### Problem
Restate all the material verbatim, except for the pictures.

-- Records supplied start --

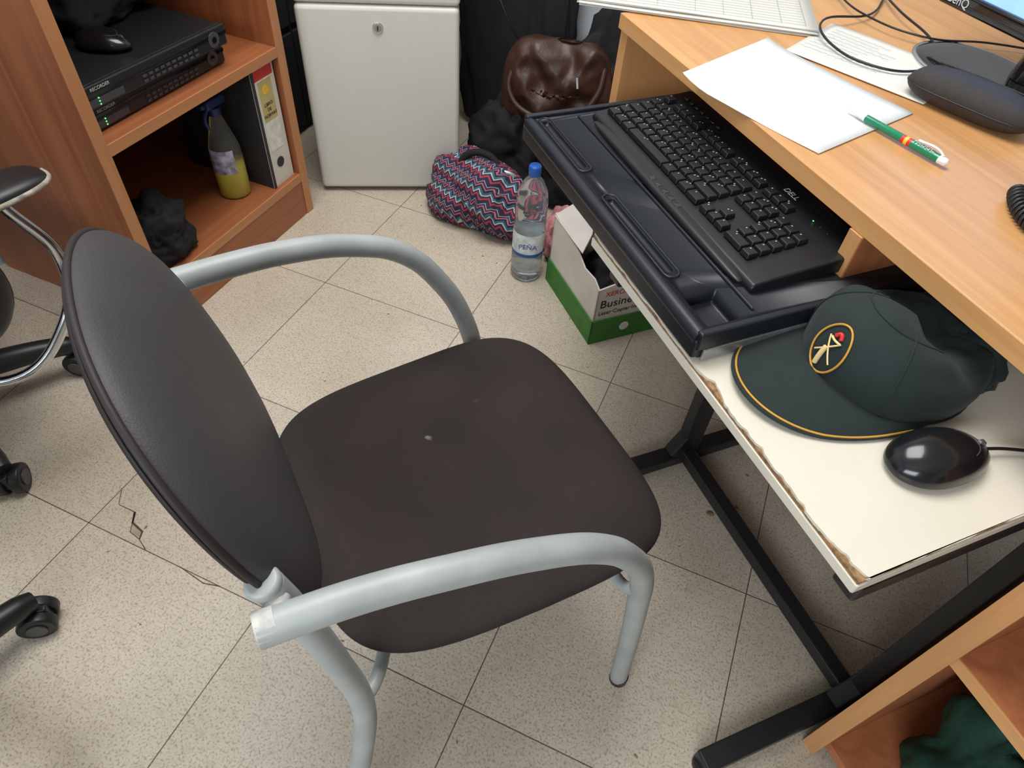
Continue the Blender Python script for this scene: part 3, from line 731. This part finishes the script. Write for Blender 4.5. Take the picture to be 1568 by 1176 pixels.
text('logo',mn,'BenQ',.018,(-.165,-.0146,.081),(pi/2,0,0),M_txtw)
# ---------------------------------------------------------------- floor clutter
wb=grp('water_bottle',(-.487,1.402,0))
pr=[(0,.006),(.02,.002),(.036,0),(.041,.006),(.042,.02)]
for k in range(5): z=.03+k*.012; pr+=[(.0395,z),(.042,z+.006)]
pr+=[(.042,.09),(.042,.155)]
for k in range(6): z=.162+k*.012; pr+=[(.039,z),(.0415,z+.006)]
pr+=[(.041,.24),(.036,.265),(.024,.29),(.014,.302),(.013,.312)]
lathe('bottle',wb,pr,M_pet)
lathe('label',wb,[(.0424,.085),(.0424,.152)],M_water); lathe('label_band',wb,[(.0427,.085),(.0427,.094)],M_lblb)
lathe('cap',wb,[(.015,.306),(.0155,.31),(.0155,.328),(.014,.331),(0,.331)],M_bcap)
lathe('water',wb,[(0,.008),(.038,.008),(.038,.05),(0,.05)],M_pet)
text('label_text',wb,'PEÑA',.020,(.014,-.0405,.118),(pi/2,0,math.radians(18)),M_lblb)
bx_=grp('copier_paper_box',(-.238,1.220,0),math.radians(-45))
bw,bd,bh=.262,.30,.215
T=.004
prism('wall_front',bx_,[(-bw,.215),(-bw,0),(0,0),(0,.172),(-.03,.185),(-.08,.178),(-.12,.196),(-.19,.205)],0,T,M_card,0,loc=(0,T,0),rot=(pi/2,0,0))
prism('wall_side_r',bx_,[(0,0),(bd,0),(bd,.19),(.2,.185),(.12,.20),(.05,.182),(0,.172)],0,T,M_card,0,loc=(-T,0,0),rot=(pi/2,0,pi/2))
box('wall_back',bx_,(-bw,bd-T,0),(0,bd,bh),M_card,.0005); box('wall_side_l',bx_,(-bw,0,0),(-bw+T,bd,bh),M_card,.0005)
box('base',bx_,(-bw,0,0),(0,bd,T),M_cardin,0)
for nm,mn_,mx_ in (('f',(-bw-.004,-.004,0),(.004,0,.074)),('b',(-bw-.004,bd,0),(.004,bd+.004,.074)),('r',(0,-.004,0),(.004,bd+.004,.074)),('l',(-bw-.004,-.004,0),(-bw,bd+.004,.074))):
    box('green_tray_'+nm,bx_,mn_,mx_,M_grnbox,.0005)
prism('flap_torn',bx_,[(-bw,0),(-.10,0),(-.13,.045),(-.17,.075),(-bw+.01,.06)],0,.003,M_card,0,loc=(0,0,.206),rot=(math.radians(35),0,0))
prism('flap_side',bx_,[(-bw,.02),(-bw+.07,.03),(-bw+.06,bd-.02),(-bw,bd-.02)],0,.003,M_cardin,0,loc=(0,0,.2125))
text('text_xerox',bx_,'XEROX',.020,(.0010,.020,.155),(pi/2,0,pi/2),M_red,align='LEFT')
text('text_business',bx_,'Business',.034,(.0010,.010,.124),(pi/2,0,pi/2),M_txt,align='LEFT')
text('text_laser',bx_,'Laser·Copier·Inkjet',.0165,(.0010,.010,.096),(pi/2,0,pi/2),M_txt,align='LEFT')
cyl('green_logo',bx_,.013,0,.001,M_penw,(.0045,.09,.040),(0,pi/2,0),24,0)
blob('contents',bx_,(-.13,.15,.006),(.10,.11,.10),M_cloth,.3,4,8)
zb=grp('zigzag_fabric_bag',(-.712,1.590,0),math.radians(-20))
blob('body',zb,(0,0,0),(.180,.105,.110),M_zig,.28,3.2,5,fine=.05)
tube('handle',zb,[(-.08,-.02,.13),(-.06,.0,.175),(.0,.03,.185),(.05,.03,.15)],.010,M_cloth)
tube('handle_2',zb,[(.02,-.03,.145),(.06,.0,.175),(.11,.03,.16),(.13,.02,.10)],.007,M_silver)
blob('black_cloth_pile',None,(-.735,1.86,0),(.130,.09,.15),M_cloth,.4,3.5,21)
blob('black_cloth_pile',None,(-.50,1.80,0),(.10,.09,.14),M_cloth,.35,3.5,31)
hb=grp('leather_handbag',(-.605,1.86,.18),math.radians(12))
def hf(r,phi,side):
    cx,cz=se(phi,2.8); pr=max(0,1-r**3)**.5
    X=cx*.160*r*(1-.10*cz*r); Z=.130+cz*.145*r-.02*math.cos(X*14)*(cz*r>0)
    w_=noise.noise(Vector((X*14,Z*14,side)))*.030+noise.noise(Vector((X*40,Z*30,side)))*.008
    return (X,(.05*pr if side>0 else -.05*pr)+w_+.09*(Z-.1),Z)
pillow('body',hb,lambda r,p,s_:hf(r,-p,-s_),M_leather,nr=24,na=84)
tube('strap',hb,[(-.12,0,.20),(-.13,-.045,.12),(-.05,-.075,.07),(.06,-.07,.08),(.12,-.04,.14),(.13,0,.20)],.008,M_leather)
tube('zip_pull',hb,[(.06,-.058,.19),(.066,-.070,.165)],.004,M_silver)
jk=grp('black_jacket',(-.86,2.085,0))
blob('body',jk,(0,0,.01),(.16,.045,.50),M_cloth,.25,4,51)
blob('sleeve',jk,(.15,-.02,.01),(.07,.04,.48),M_cloth,.3,4,52)
cyl('hook',jk,.006,0,.06,M_chrome,(0,.06,.80),(pi/2,0,0),16)
blob('black_backpack',None,(-.47,2.04,0),(.15,.08,.33),M_cloth,.3,4,61)
sl=grp('pink_slipper',(-.432,1.535,0),.5)
blob('upper',sl,(0,0,.004),(.050,.065,.080),M_pink,.35,6,7,sub=4)
blob('sole',sl,(0,-.01,0),(.05,.080,.012),M_blk,.1,4,9,sub=4)
tube('hanging_cable',None,[(-.95,2.02,.95),(-.90,1.99,.6),(-.82,1.95,.45),(-.76,1.97,.35)],.004,M_blk)
tube('hanging_cable',None,[(-.33,2.13,.9),(-.33,2.10,.6),(-.30,2.08,.40),(-.28,2.10,.1),(-.2,2.12,.004)],.0035,M_blk)
# ---------------------------------------------------------------- lights
def area(name,loc,tgt,size,power,col):
    l=bpy.data.lights.new(name,'AREA'); l.size=size[0]; l.shape='RECTANGLE'; l.size_y=size[1]; l.energy=power; l.color=col
    o=bpy.data.objects.new(name,l); C.objects.link(o); o.location=loc
    o.rotation_euler=(Vector(tgt)-Vector(loc)).to_track_quat('-Z','Y').to_euler(); return o
area('window_daylight',(-.3,YF+.08,1.6),(-.3,.6,.5),(1.8,1.2),74,(.90,.955,1))
area('ceiling_soft_fill',(-.6,1.0,ZC-.02),(-.6,1.0,0),(1.2,1.2),48,(1,.985,.96))  # unseen area light added under the ceiling for soft fill
wd=bpy.data.worlds.new('world'); bpy.context.scene.world=wd; wd.use_nodes=True
wd.node_tree.nodes['Background'].inputs[0].default_value=(.8,.88,1,1); wd.node_tree.nodes['Background'].inputs[1].default_value=.5
bpy.context.scene.view_settings.view_transform='Standard'
# ---------------------------------------------------------------- camera
cam=bpy.data.cameras.new('camera'); co=bpy.data.objects.new('camera',cam); C.objects.link(co)
cam.sensor_width=36; cam.lens=23.878; cam.clip_start=.02
co.matrix_world=Matrix.Translation((0,0,1.2))@Matrix.Rotation(math.radians(19.5),4,'Z')@Matrix.Rotation(math.radians(41.7),4,'X')@Matrix.Rotation(math.radians(5.2),4,'Z')
bpy.context.scene.camera=co
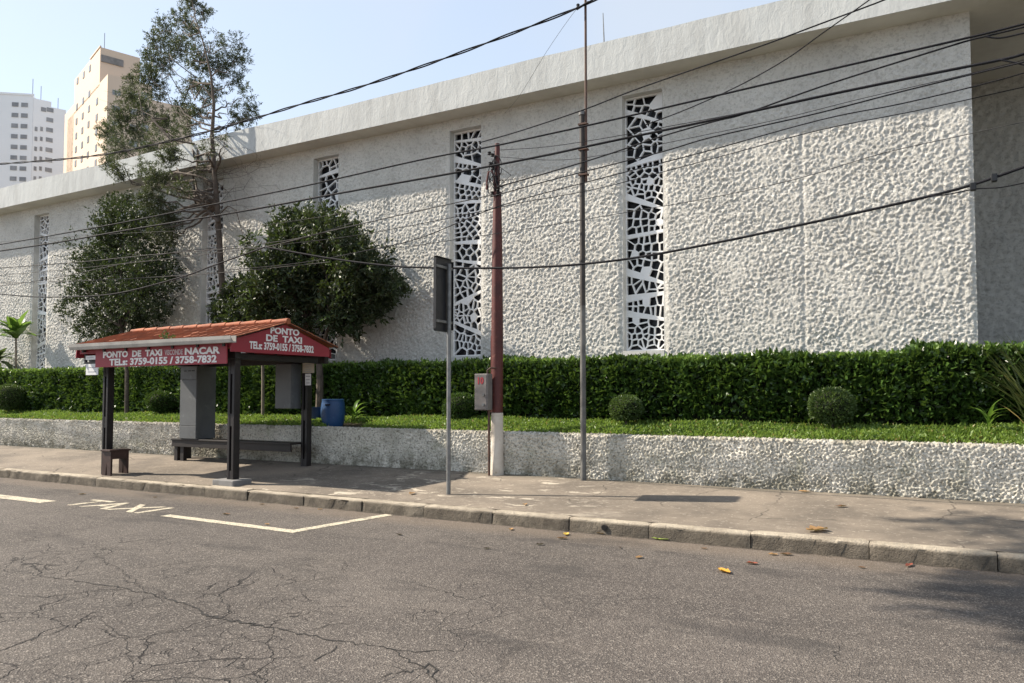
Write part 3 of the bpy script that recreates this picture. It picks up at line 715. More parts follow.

-- Records supplied end --

### Output of the exercise
Continue the Blender Python script for this scene: part 3, from line 731. This part finishes the script. Write for Blender 4.5. Take the picture to be 1568 by 1176 pixels.
text('logo',mn,'BenQ',.018,(-.165,-.0146,.081),(pi/2,0,0),M_txtw)
# ---------------------------------------------------------------- floor clutter
wb=grp('water_bottle',(-.487,1.402,0))
pr=[(0,.006),(.02,.002),(.036,0),(.041,.006),(.042,.02)]
for k in range(5): z=.03+k*.012; pr+=[(.0395,z),(.042,z+.006)]
pr+=[(.042,.09),(.042,.155)]
for k in range(6): z=.162+k*.012; pr+=[(.039,z),(.0415,z+.006)]
pr+=[(.041,.24),(.036,.265),(.024,.29),(.014,.302),(.013,.312)]
lathe('bottle',wb,pr,M_pet)
lathe('label',wb,[(.0424,.085),(.0424,.152)],M_water); lathe('label_band',wb,[(.0427,.085),(.0427,.094)],M_lblb)
lathe('cap',wb,[(.015,.306),(.0155,.31),(.0155,.328),(.014,.331),(0,.331)],M_bcap)
lathe('water',wb,[(0,.008),(.038,.008),(.038,.05),(0,.05)],M_pet)
text('label_text',wb,'PEÑA',.020,(.014,-.0405,.118),(pi/2,0,math.radians(18)),M_lblb)
bx_=grp('copier_paper_box',(-.238,1.220,0),math.radians(-45))
bw,bd,bh=.262,.30,.215
T=.004
prism('wall_front',bx_,[(-bw,.215),(-bw,0),(0,0),(0,.172),(-.03,.185),(-.08,.178),(-.12,.196),(-.19,.205)],0,T,M_card,0,loc=(0,T,0),rot=(pi/2,0,0))
prism('wall_side_r',bx_,[(0,0),(bd,0),(bd,.19),(.2,.185),(.12,.20),(.05,.182),(0,.172)],0,T,M_card,0,loc=(-T,0,0),rot=(pi/2,0,pi/2))
box('wall_back',bx_,(-bw,bd-T,0),(0,bd,bh),M_card,.0005); box('wall_side_l',bx_,(-bw,0,0),(-bw+T,bd,bh),M_card,.0005)
box('base',bx_,(-bw,0,0),(0,bd,T),M_cardin,0)
for nm,mn_,mx_ in (('f',(-bw-.004,-.004,0),(.004,0,.074)),('b',(-bw-.004,bd,0),(.004,bd+.004,.074)),('r',(0,-.004,0),(.004,bd+.004,.074)),('l',(-bw-.004,-.004,0),(-bw,bd+.004,.074))):
    box('green_tray_'+nm,bx_,mn_,mx_,M_grnbox,.0005)
prism('flap_torn',bx_,[(-bw,0),(-.10,0),(-.13,.045),(-.17,.075),(-bw+.01,.06)],0,.003,M_card,0,loc=(0,0,.206),rot=(math.radians(35),0,0))
prism('flap_side',bx_,[(-bw,.02),(-bw+.07,.03),(-bw+.06,bd-.02),(-bw,bd-.02)],0,.003,M_cardin,0,loc=(0,0,.2125))
text('text_xerox',bx_,'XEROX',.020,(.0010,.020,.155),(pi/2,0,pi/2),M_red,align='LEFT')
text('text_business',bx_,'Business',.034,(.0010,.010,.124),(pi/2,0,pi/2),M_txt,align='LEFT')
text('text_laser',bx_,'Laser·Copier·Inkjet',.0165,(.0010,.010,.096),(pi/2,0,pi/2),M_txt,align='LEFT')
cyl('green_logo',bx_,.013,0,.001,M_penw,(.0045,.09,.040),(0,pi/2,0),24,0)
blob('contents',bx_,(-.13,.15,.006),(.10,.11,.10),M_cloth,.3,4,8)
zb=grp('zigzag_fabric_bag',(-.712,1.590,0),math.radians(-20))
blob('body',zb,(0,0,0),(.180,.105,.110),M_zig,.28,3.2,5,fine=.05)
tube('handle',zb,[(-.08,-.02,.13),(-.06,.0,.175),(.0,.03,.185),(.05,.03,.15)],.010,M_cloth)
tube('handle_2',zb,[(.02,-.03,.145),(.06,.0,.175),(.11,.03,.16),(.13,.02,.10)],.007,M_silver)
blob('black_cloth_pile',None,(-.735,1.86,0),(.130,.09,.15),M_cloth,.4,3.5,21)
blob('black_cloth_pile',None,(-.50,1.80,0),(.10,.09,.14),M_cloth,.35,3.5,31)
hb=grp('leather_handbag',(-.605,1.86,.18),math.radians(12))
def hf(r,phi,side):
    cx,cz=se(phi,2.8); pr=max(0,1-r**3)**.5
    X=cx*.160*r*(1-.10*cz*r); Z=.130+cz*.145*r-.02*math.cos(X*14)*(cz*r>0)
    w_=noise.noise(Vector((X*14,Z*14,side)))*.030+noise.noise(Vector((X*40,Z*30,side)))*.008
    return (X,(.05*pr if side>0 else -.05*pr)+w_+.09*(Z-.1),Z)
pillow('body',hb,lambda r,p,s_:hf(r,-p,-s_),M_leather,nr=24,na=84)
tube('strap',hb,[(-.12,0,.20),(-.13,-.045,.12),(-.05,-.075,.07),(.06,-.07,.08),(.12,-.04,.14),(.13,0,.20)],.008,M_leather)
tube('zip_pull',hb,[(.06,-.058,.19),(.066,-.070,.165)],.004,M_silver)
jk=grp('black_jacket',(-.86,2.085,0))
blob('body',jk,(0,0,.01),(.16,.045,.50),M_cloth,.25,4,51)
blob('sleeve',jk,(.15,-.02,.01),(.07,.04,.48),M_cloth,.3,4,52)
cyl('hook',jk,.006,0,.06,M_chrome,(0,.06,.80),(pi/2,0,0),16)
blob('black_backpack',None,(-.47,2.04,0),(.15,.08,.33),M_cloth,.3,4,61)
sl=grp('pink_slipper',(-.432,1.535,0),.5)
blob('upper',sl,(0,0,.004),(.050,.065,.080),M_pink,.35,6,7,sub=4)
blob('sole',sl,(0,-.01,0),(.05,.080,.012),M_blk,.1,4,9,sub=4)
tube('hanging_cable',None,[(-.95,2.02,.95),(-.90,1.99,.6),(-.82,1.95,.45),(-.76,1.97,.35)],.004,M_blk)
tube('hanging_cable',None,[(-.33,2.13,.9),(-.33,2.10,.6),(-.30,2.08,.40),(-.28,2.10,.1),(-.2,2.12,.004)],.0035,M_blk)
# ---------------------------------------------------------------- lights
def area(name,loc,tgt,size,power,col):
    l=bpy.data.lights.new(name,'AREA'); l.size=size[0]; l.shape='RECTANGLE'; l.size_y=size[1]; l.energy=power; l.color=col
    o=bpy.data.objects.new(name,l); C.objects.link(o); o.location=loc
    o.rotation_euler=(Vector(tgt)-Vector(loc)).to_track_quat('-Z','Y').to_euler(); return o
area('window_daylight',(-.3,YF+.08,1.6),(-.3,.6,.5),(1.8,1.2),74,(.90,.955,1))
area('ceiling_soft_fill',(-.6,1.0,ZC-.02),(-.6,1.0,0),(1.2,1.2),48,(1,.985,.96))  # unseen area light added under the ceiling for soft fill
wd=bpy.data.worlds.new('world'); bpy.context.scene.world=wd; wd.use_nodes=True
wd.node_tree.nodes['Background'].inputs[0].default_value=(.8,.88,1,1); wd.node_tree.nodes['Background'].inputs[1].default_value=.5
bpy.context.scene.view_settings.view_transform='Standard'
# ---------------------------------------------------------------- camera
cam=bpy.data.cameras.new('camera'); co=bpy.data.objects.new('camera',cam); C.objects.link(co)
cam.sensor_width=36; cam.lens=23.878; cam.clip_start=.02
co.matrix_world=Matrix.Translation((0,0,1.2))@Matrix.Rotation(math.radians(19.5),4,'Z')@Matrix.Rotation(math.radians(41.7),4,'X')@Matrix.Rotation(math.radians(5.2),4,'Z')
bpy.context.scene.camera=co
Write part 3 of the bpy script that recreates this picture. It picks up at line 715. More parts follow.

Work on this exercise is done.